Educação em Pauta – Seu livro “Fator Coruja” fala sobre a filosofia de ensino. No que consiste essa reflexão?
André Hedlund – Esse foi meu primogênito, lançado há dois anos. A ideia foi criar uma filosofia de ensino que olha para três estágios essenciais: saber, mostrar e crescer. Em qualquer experiência educacional, eu sei dos meus conteúdos, dos meus métodos. O aluno, por sua vez, sabe de várias outras coisas, tem conhecimento prévio, não é uma tábula rasa. Eu sei, o aluno sabe. Quando a gente se junta em um contexto educacional, a gente mostra o que sabe. Então, eu falo sobre abordagem técnica, estratégica, método. E, depois disso, a gente cresce porque o aluno passou a saber de coisas novas – e eu sei mais sobre meus alunos, sobre o que posso ou não fazer com aquela turma.

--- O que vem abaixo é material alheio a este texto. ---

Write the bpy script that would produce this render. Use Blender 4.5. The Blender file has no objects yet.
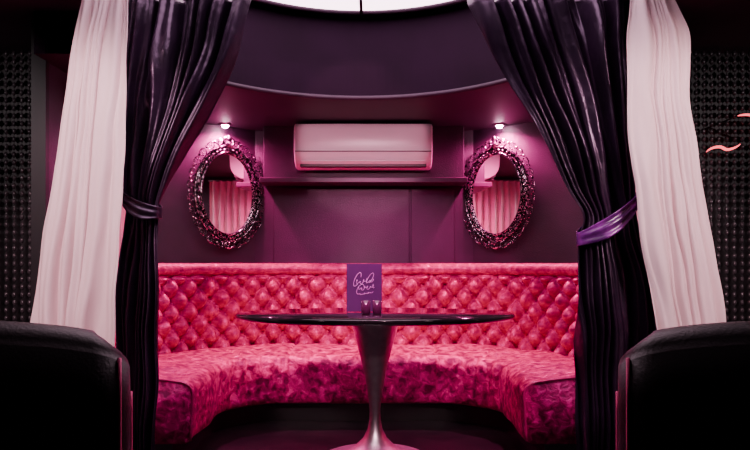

Educação em Pauta – E como se pode reformular a filosofia de ensino?
André Hedlund – A minha dica central é que procure dois termos: primeiro, a ciência da aprendizagem, science of learning. Diversos autores falam sobre isso, temos alguns muito importantes no Brasil, como a Roberta Ekuni e a Mirela Ramacciotti, que estuda a mente, o cérebro e a educação. São duas pessoas que divulgam bastantes pesquisas sobre como aprender a ensinar com base na evidência. E também vale pesquisar o termo “Mente, Cérebro e Educação”, uma ciência transdisciplinar que junta tudo isso.
Importante lembrar que a formação docente é uma busca interminável. Como diz a reflexão: “se você tem 20 anos de experiência como educador ou professor, será que tem de fato 20 anos de experiência ou um ano, repetido 20 vezes?”, ou seja, usa sempre o mesmo material, o mesmo planejamento? Precisamos nos atualizar o tempo todo. Os novos tempos trazem novas demandas e desafios.